# [REQUIRED WORK]
Repeat the material exactly from its first line to the line that includes "f.cover = np.full_like(f.D, -0.3);". Skip pictures.

# [MATERIAL PROVIDED]
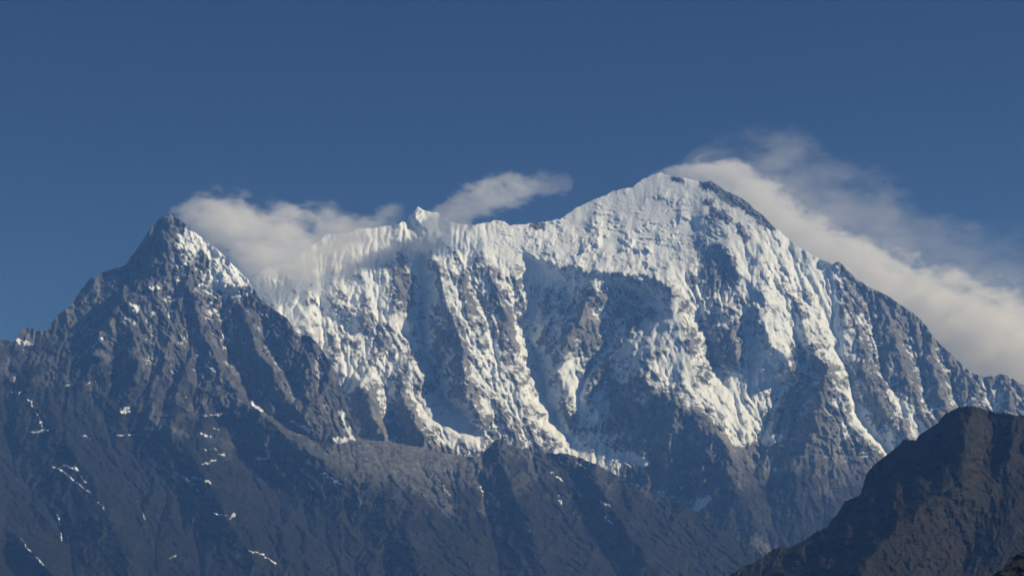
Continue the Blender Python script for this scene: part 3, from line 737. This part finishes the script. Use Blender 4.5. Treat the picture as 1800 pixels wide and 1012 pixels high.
def finish_hill(f):
    s = f.seed
    f.rills(6, 3, 50000, 120, 3)
    wx = f.px + fbm(f.px / 30, f.py / 30, 3, s + 2) * 12; wy = f.py + fbm(f.px / 30, f.py / 30, 3, s + 3) * 12
    f.D -= (ridged(wx / 40 + wy / 90, wy / 55, 6, s + 20, 0.5) - 0.6) * 9
    f.D -= (ridged(f.px / 8, f.py / 7, 4, s + 30, 0.6) - 0.6) * 1.6
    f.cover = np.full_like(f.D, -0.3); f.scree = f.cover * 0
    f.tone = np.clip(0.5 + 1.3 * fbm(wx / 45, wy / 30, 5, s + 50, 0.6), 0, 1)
hill = Face(1150, 2500, 690, 1100, base_hill, hill_ridges, [[(1150, 700, -1), (2050, 1000, -1)]], 31, 1.8)
finish_hill(hill)

spur_sky = [(1600, 1130), (1700, 1050), (1740, 1014), (1752, 1004), (1762, 999), (1774, 984), (1785, 975), (1800, 968), (1850, 940), (1950, 900)]
spur = Face(1600, 1950, 880, 1160, lambda px, py: 1500 - 1.1 * (py - 960), [[(1600, 1100, 0), (1800, 1000, 10), (1940, 900, 0)]], [[(1600, 900, -1), (1940, 1100, -1)]], 41)
spur.D -= (ridged(spur.px / 30, spur.py / 25, 5, 41) - 0.6) * 8
spur.cover = np.full_like(spur.D, -0.3); spur.scree = spur.cover * 0; spur.tone = np.clip(0.5 + fbm(spur.px / 20, spur.py / 20, 4, 51), 0, 1)

ROCK = [(0.085, 0.088, 0.092), (0.15, 0.151, 0.152), (0.25, 0.245, 0.24)]
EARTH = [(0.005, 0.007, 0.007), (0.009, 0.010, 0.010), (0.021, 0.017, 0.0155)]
mat_far = mountain_material("snow_and_granite", ROCK, EARTH, 0)
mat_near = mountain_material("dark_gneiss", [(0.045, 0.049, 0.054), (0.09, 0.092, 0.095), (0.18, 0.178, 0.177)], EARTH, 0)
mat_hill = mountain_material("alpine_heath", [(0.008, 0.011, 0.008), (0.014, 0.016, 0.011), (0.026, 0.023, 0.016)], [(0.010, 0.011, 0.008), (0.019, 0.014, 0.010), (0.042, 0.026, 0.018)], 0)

o = build_face("snow_massif", far, far_sky, 640, mat_far, bottom=1090)
o["kind"] = "structure"
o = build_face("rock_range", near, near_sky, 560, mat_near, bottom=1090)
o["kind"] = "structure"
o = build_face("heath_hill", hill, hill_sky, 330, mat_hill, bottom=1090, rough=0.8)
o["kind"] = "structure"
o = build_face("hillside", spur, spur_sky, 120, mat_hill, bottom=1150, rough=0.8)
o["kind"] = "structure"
del far, near, hill, spur

# valley floor to the horizon
gm, nt, N, L = new_mat("valley_floor")
nz = N.new("ShaderNodeTexNoise"); nz.inputs["Scale"].default_value = 0.004; nz.inputs["Detail"].default_value = 8
ge = N.new("ShaderNodeNewGeometry"); L.new(ge.outputs["Position"], nz.inputs["Vector"])
cr = N.new("ShaderNodeValToRGB"); L.new(nz.outputs["Fac"], cr.inputs[0])
cr.color_ramp.elements[0].color = (0.04, 0.05, 0.025, 1); cr.color_ramp.elements[1].color = (0.12, 0.09, 0.06, 1)
L.new(cr.outputs[0], N["Principled BSDF"].inputs["Base Color"]); N["Principled BSDF"].inputs["Roughness"].default_value = 0.95
gx, gy = np.meshgrid(np.linspace(-30000, 30000, 61), np.linspace(-8000, 40000, 49))
gz = -420 + 25 * fbm(gx / 3000, gy / 3000, 3, 5)
o = grid_mesh("ground", np.stack([gx, gy, gz], -1)[::-1], {}, gm)
o["kind"] = "structure"

# ================================================================== clouds blowing off the crests
def cloud(name, label, spine, depth, thick, dens, noise_scale, seed, thr, gain, group=None):
    """spine: (px, py, half-height in px, density factor) from the crest downwind; a lumpy hull filled with vapour that thins towards its surface"""
    sp = np.asarray(spine, float)
    rx, rz = ray(sp[:, 0], sp[:, 1])
    dp = depth if np.ndim(depth) else np.full(len(sp), depth, float)
    dp = np.asarray(dp, float)
    X, Z = rx * dp, rz * dp
    r = sp[:, 2] / FPX * dp
    ox, oy, oz = X[0], dp[0], Z[0]
    x0, x1 = X.min() - r[0], X.max() + r[-1]
    # hull
    n, k = 48, 28
    xs = np.linspace(X[0], X[-1], n)
    zc, rc, dc = np.interp(xs, X, Z), np.interp(xs, X, r), np.interp(xs, X, dp)
    a = np.linspace(0, 2 * np.pi, k, endpoint=False)
    ends = np.sqrt(np.clip(1 - (np.linspace(-1, 1, n) ** 8), 0, 1)) * 0.97 + 0.03
    rr = rc[:, None] * ends[:, None] * (1.1 + 0.12 * fbm(xs[:, None] / 300.0 + 0 * a, np.cos(a)[None] * 2 + seed, 2, seed))
    P = np.stack([np.broadcast_to(xs[:, None], rr.shape), dc[:, None] + np.cos(a) * rr * thick, zc[:, None] + np.sin(a) * rr], -1) - np.array([ox, oy, oz])
    V = P.reshape(-1, 3).tolist() ; F = []
    for i in range(n - 1):
        for j in range(k):
            F.append((i * k + j, i * k + (j + 1) % k, (i + 1) * k + (j + 1) % k, (i + 1) * k + j))
    F.append(tuple(range(k - 1, -1, -1))); F.append(tuple((n - 1) * k + j for j in range(k)))
    me = bpy.data.meshes.new(name); me.from_pydata(V, [], F); me.update()
    m, nt, N, L = new_mat("cloud_vapour")
    N.remove(N["Principled BSDF"])
    out = N["Material Output"]
    tc = N.new("ShaderNodeTexCoord")
    sx = N.new("ShaderNodeSeparateXYZ"); L.new(tc.outputs["Object"], sx.inputs[0])
    span = X[-1] - X[0]
    def mth(op, a, b=None, c=None, clamp=False):
        q = N.new("ShaderNodeMath"); q.operation = op; q.use_clamp = clamp
        for i, v in enumerate((a, b, c)):
            if v is None: continue
            if isinstance(v, (int, float)): q.inputs[i].default_value = float(v)
            else: L.new(v, q.inputs[i])
        return q.outputs[0]
    t = mth('DIVIDE', sx.outputs[0], float(span), clamp=True)
    def curve(vals):
        """value along the plume as a float curve"""
        lo, hi = float(min(vals)), float(max(vals)); rg = max(hi - lo, 1e-6)
        q = N.new("ShaderNodeFloatCurve"); L.new(t, q.inputs["Value"])
        cv = q.mapping.curves[0]
        pts = [((x - X[0]) / span, (v - lo) / rg) for x, v in zip(X, vals)]
        cv.points[0].location = pts[0]; cv.points[1].location = pts[-1]
        for p in pts[1:-1]: cv.points.new(*p)
        q.mapping.update()
        return mth('MULTIPLY_ADD', q.outputs[0], rg, lo)
    zc_n, r_n, d_n, y_n = curve(Z - oz), curve(r), curve(sp[:, 3]), curve(dp - oy)
    # wind-torn coordinates
    nz2 = N.new("ShaderNodeTexNoise"); nz2.inputs["Scale"].default_value = 1.0 / (noise_scale * 1.6); nz2.inputs["Detail"].default_value = 2
    L.new(tc.outputs["Object"], nz2.inputs["Vector"])
    wv = N.new("ShaderNodeVectorMath"); wv.operation = 'MULTIPLY_ADD'
    L.new(nz2.outputs["Color"], wv.inputs[0]); wv.inputs[1].default_value = (noise_scale * .7,) * 3; L.new(tc.outputs["Object"], wv.inputs[2])
    mp = N.new("ShaderNodeMapping"); mp.inputs["Scale"].default_value = (0.6, 1.0, 1.1); mp.inputs["Rotation"].default_value = (0, R(22), 0); mp.inputs["Location"].default_value = (seed * 913.0, 0, 0)
    L.new(wv.outputs[0], mp.inputs[0])
    nz = N.new("ShaderNodeTexNoise"); nz.inputs["Scale"].default_value = 1.0 / noise_scale; nz.inputs["Detail"].default_value = 7; nz.inputs["Roughness"].default_value = 0.66
    L.new(mp.outputs[0], nz.inputs["Vector"])
    dz = mth('DIVIDE', mth('SUBTRACT', sx.outputs[2], zc_n), r_n)
    dy = mth('DIVIDE', mth('DIVIDE', mth('SUBTRACT', sx.outputs[1], y_n), r_n), thick)
    q2 = mth('ADD', mth('MULTIPLY', dz, dz), mth('MULTIPLY', dy, dy))
    env = mth('SUBTRACT', 1.0, q2, clamp=True)
    f2 = mth('DIVIDE', mth('SUBTRACT', nz.outputs["Fac"], 0.34), 0.30, clamp=True)
    v = mth('SUBTRACT', f2, mth('SUBTRACT', 1.0, mth('MULTIPLY', env, thr)))
    v = mth('MULTIPLY', mth('MULTIPLY', v, gain, clamp=True), mth('MULTIPLY', d_n, dens))
    pv = N.new("ShaderNodeVolumePrincipled")
    pv.inputs["Color"].default_value = (0.998, 0.998, 0.999, 1)
    pv.inputs["Anisotropy"].default_value = 0.0
    L.new(v, pv.inputs["Density"])
    L.new(pv.outputs[0], out.inputs["Volume"])
    m.cycles.volume_step_rate = 0.35
    me.materials.append(m)
    ob = bpy.data.objects.new(name, me); ob.location = (ox, oy, oz)
    C.objects.link(ob)
    ob["label"] = label; ob["category"] = "cloud"
    if group: ob["group"] = group
    return ob

G = "clouds blowing off the crests"
cloud("cloud", "white cloud streaming rightward from the tip of the dark rock pyramid over the pale saddle",
      [(288, 384, 8, .8), (312, 370, 26, 1), (350, 382, 54, 1), (400, 402, 84, 1), (450, 425, 98, 1), (520, 438, 92, 1), (585, 422, 78, .8), (650, 425, 50, .4), (720, 420, 34, .2)],
      [11950, 12000, 12100, 12150, 12200, 12250, 12350, 12450, 12500], 1.3, 0.0050, 190.0, 1, 0.92, 3.0, G)
cloud("cloud", "small faint puff of cloud just left of the sharp white snow peak",
      [(612, 416, 14, .1), (635, 402, 26, .8), (662, 386, 32, 1), (690, 376, 26, .5), (715, 370, 16, 0)], 12900.0, 1.2, 0.0045, 120.0, 2, 0.85, 3.0, G)
cloud("cloud", "long grey cloud banner trailing up to the right from behind the sharp white snow peak",
      [(700, 456, 18, 1), (735, 424, 38, 1.2), (780, 390, 52, 1.1), (835, 356, 52, 1), (895, 338, 44, .8), (945, 328, 36, .5), (1010, 322, 26, .15)], 12750.0, 1.2, 0.0052, 130.0, 3, 0.86, 3.0, G)
cloud("cloud", "broad bright cloud plume pouring off the highest summit down behind its right-hand ridge",
      [(1140, 306, 8, .8), (1190, 310, 26, 1), (1260, 322, 58, 1), (1340, 376, 86, 1), (1430, 446, 92, 1), (1530, 506, 104, 1), (1640, 585, 140, 1), (1740, 640, 170, 1), (1850, 690, 172, .8), (1960, 730, 140, 0)],
      [14000, 14100, 14250, 14350, 14350, 14250, 14000, 13800, 13700, 13600], 1.5, 0.0056, 170.0, 4, 0.98, 3.0, G)
cloud("cloud", "thin veil of blown snow and mist high over the right-hand plume",
      [(1180, 300, 14, .6), (1260, 285, 60, 1), (1350, 300, 100, 1), (1460, 365, 140, .9), (1580, 440, 150, .8), (1720, 500, 150, .7), (1900, 540, 140, .5)],
      [14000, 14050, 14150, 14200, 14200, 14100, 14000], 1.0, 0.0008, 260.0, 5, 0.9, 2.0, G)

# ================================================================== haze
hm, nt, N, L = new_mat("haze_air")
N.remove(N["Principled BSDF"])
pv = N.new("ShaderNodeVolumePrincipled")
pv.inputs["Color"].default_value = (0.165, 0.40, 1.0, 1)
pv.inputs["Absorption Color"].default_value = (1, 1, 1, 1)
pv.inputs["Density"].default_value = 0.000042
pv.inputs["Anisotropy"].default_value = 0.0
L.new(pv.outputs[0], N["Material Output"].inputs["Volume"])
me = bpy.data.meshes.new("haze")
xa, xb, ya, yb, za, zb = -31000, 31000, -9000, 41000, -480, 4800
vs = [(x, y, z) for x in (xa, xb) for y in (ya, yb) for z in (za, zb)]
me.from_pydata(vs, [], [(0, 1, 3, 2), (4, 6, 7, 5), (0, 4, 5, 1), (2, 3, 7, 6), (0, 2, 6, 4), (1, 5, 7, 3)])
me.materials.append(hm)
o = bpy.data.objects.new("haze", me); C.objects.link(o)
o["kind"] = "stuff"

# [CORRECT RESPONSE]
Continue the Blender Python script for this scene: part 3, from line 737. This part finishes the script. Use Blender 4.5. Treat the picture as 1800 pixels wide and 1012 pixels high.
def finish_hill(f):
    s = f.seed
    f.rills(6, 3, 50000, 120, 3)
    wx = f.px + fbm(f.px / 30, f.py / 30, 3, s + 2) * 12; wy = f.py + fbm(f.px / 30, f.py / 30, 3, s + 3) * 12
    f.D -= (ridged(wx / 40 + wy / 90, wy / 55, 6, s + 20, 0.5) - 0.6) * 9
    f.D -= (ridged(f.px / 8, f.py / 7, 4, s + 30, 0.6) - 0.6) * 1.6
    f.cover = np.full_like(f.D, -0.3); f.scree = f.cover * 0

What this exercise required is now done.